I am sure the public has supported measures brought before this parliament to increase surveillance, police powers and punishment of people who are contemplating, are involved in or have carried out terrorist acts, but this legislation is not about that. It is much wider. It is about truncating a citizen's right to a fair hearing when they are accused of infringing national interests. It is as wide as that. As the representatives of the Press Council—not known for being radical, I might say—point out, the national interest could include matters such as government tenders, forecasts on the Australian economy, proposed trade agreements, changes to telecommunications infrastructure or mismanagement of detention centres. I would add that it may include such matters as protests on environmental issues, Indigenous issues or cultural issues—a whole range of things in which, in the Attorney-General's view, the national interest could potentially be compromised, because the definition of national interest runs very clearly into what the government of the day considers is of interest to itself.

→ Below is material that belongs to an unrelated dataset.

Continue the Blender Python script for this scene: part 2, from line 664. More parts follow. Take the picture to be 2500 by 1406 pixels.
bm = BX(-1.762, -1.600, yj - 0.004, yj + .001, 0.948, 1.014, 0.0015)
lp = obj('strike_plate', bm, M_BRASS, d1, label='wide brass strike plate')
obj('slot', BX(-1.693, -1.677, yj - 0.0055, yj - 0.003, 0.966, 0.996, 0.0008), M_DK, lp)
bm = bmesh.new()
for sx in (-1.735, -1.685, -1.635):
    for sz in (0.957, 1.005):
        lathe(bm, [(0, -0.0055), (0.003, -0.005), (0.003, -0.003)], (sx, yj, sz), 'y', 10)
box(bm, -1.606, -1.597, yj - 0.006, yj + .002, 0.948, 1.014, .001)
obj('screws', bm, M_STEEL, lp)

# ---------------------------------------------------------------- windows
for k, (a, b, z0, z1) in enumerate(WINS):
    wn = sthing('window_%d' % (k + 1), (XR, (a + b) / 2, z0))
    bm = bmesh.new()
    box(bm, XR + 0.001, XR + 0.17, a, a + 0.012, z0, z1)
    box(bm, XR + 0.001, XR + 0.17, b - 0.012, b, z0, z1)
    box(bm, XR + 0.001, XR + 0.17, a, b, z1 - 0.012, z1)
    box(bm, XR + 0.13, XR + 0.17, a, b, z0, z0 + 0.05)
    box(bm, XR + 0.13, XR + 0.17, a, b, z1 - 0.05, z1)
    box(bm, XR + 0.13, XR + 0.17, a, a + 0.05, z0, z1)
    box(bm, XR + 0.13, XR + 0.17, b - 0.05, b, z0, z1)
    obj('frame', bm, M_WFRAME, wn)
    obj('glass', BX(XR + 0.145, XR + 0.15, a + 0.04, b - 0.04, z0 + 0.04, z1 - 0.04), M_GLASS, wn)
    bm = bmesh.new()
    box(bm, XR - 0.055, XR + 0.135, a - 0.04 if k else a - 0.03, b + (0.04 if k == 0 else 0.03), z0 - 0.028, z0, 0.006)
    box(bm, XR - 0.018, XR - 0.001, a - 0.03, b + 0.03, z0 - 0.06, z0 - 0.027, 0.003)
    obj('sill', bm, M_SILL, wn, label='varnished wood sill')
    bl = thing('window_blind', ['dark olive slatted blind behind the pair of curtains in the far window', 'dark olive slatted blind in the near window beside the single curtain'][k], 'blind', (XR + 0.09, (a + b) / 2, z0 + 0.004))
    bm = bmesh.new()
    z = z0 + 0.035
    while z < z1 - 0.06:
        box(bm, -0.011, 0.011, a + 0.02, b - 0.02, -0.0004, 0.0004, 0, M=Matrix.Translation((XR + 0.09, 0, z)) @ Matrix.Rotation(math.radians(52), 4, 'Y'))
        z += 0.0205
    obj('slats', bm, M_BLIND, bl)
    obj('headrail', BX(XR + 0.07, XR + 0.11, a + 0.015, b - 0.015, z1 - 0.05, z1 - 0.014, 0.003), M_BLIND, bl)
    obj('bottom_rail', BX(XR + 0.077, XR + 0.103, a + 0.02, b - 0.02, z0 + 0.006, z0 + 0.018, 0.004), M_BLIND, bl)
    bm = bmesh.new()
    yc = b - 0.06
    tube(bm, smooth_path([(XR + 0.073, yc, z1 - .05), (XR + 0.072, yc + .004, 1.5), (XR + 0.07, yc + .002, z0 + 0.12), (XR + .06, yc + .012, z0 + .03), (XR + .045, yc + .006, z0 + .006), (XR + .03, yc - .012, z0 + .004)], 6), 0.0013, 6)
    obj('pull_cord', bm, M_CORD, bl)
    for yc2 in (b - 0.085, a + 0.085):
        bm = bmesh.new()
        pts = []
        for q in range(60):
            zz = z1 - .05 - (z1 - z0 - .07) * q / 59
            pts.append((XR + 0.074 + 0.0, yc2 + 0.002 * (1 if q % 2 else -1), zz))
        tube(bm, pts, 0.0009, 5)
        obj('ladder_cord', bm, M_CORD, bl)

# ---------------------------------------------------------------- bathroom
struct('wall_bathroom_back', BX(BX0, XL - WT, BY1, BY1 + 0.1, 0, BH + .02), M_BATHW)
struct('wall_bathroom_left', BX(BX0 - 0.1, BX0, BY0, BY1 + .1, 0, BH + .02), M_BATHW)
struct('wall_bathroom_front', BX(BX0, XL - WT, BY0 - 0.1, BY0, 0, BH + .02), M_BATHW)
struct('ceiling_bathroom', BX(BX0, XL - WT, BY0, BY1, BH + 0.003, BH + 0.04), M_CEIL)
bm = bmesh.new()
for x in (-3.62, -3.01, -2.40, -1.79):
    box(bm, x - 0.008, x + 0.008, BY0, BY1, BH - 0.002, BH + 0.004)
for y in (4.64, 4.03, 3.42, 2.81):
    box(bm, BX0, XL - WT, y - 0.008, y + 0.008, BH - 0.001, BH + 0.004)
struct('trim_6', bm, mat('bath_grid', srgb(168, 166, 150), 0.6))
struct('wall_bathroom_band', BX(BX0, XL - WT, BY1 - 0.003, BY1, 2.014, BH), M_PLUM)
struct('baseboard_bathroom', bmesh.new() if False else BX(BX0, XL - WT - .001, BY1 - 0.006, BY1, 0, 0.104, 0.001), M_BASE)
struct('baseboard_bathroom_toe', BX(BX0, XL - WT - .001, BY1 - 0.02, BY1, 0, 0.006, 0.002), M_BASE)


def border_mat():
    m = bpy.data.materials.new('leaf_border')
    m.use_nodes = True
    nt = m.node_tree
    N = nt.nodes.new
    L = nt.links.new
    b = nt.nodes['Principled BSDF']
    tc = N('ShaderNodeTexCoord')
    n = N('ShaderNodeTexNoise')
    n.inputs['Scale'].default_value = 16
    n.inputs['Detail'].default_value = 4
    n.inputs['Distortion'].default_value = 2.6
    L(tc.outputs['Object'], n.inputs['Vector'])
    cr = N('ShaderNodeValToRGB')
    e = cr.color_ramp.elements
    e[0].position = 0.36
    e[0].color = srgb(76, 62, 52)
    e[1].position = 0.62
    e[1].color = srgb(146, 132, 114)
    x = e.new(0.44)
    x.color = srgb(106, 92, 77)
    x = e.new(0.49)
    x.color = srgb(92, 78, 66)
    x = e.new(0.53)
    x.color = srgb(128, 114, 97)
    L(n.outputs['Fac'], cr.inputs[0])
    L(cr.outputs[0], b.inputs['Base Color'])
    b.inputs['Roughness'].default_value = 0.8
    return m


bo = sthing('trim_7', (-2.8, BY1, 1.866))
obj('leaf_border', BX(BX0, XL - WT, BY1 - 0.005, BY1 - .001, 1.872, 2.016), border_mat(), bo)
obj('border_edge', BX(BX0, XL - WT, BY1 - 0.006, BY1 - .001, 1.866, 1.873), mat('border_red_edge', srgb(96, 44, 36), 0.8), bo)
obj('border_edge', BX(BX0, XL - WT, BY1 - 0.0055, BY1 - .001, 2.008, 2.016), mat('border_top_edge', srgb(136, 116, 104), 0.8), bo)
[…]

This is dangerous legislation. It is broadly scoped. It is not narrow or confined, for example, to matters of protection from terrorism or criminal activities. Inevitably, we must assess in considering legislation that, given time, unless it is tightened it will be used unfairly against Australian citizens, Australian legal representatives and Australian courts by the government of the day. It is the duty of legislators to define exactly what they mean and to be very clear and specific about it. The government has failed to do that. There is no cogent argument in what the government has brought forward for the wide and sweeping changes to hundreds of years of development of law and justice under British law and development over more than a century in Australian law which are contained in this legislation. I guess, whatever the Senate may do, that this is a forerunner to what we are going to see in the coming three years, as the government cuts across time-honoured civil liberties, rights and jurisprudence with legislation like this—totally unjustified, unwarranted and against the national interest.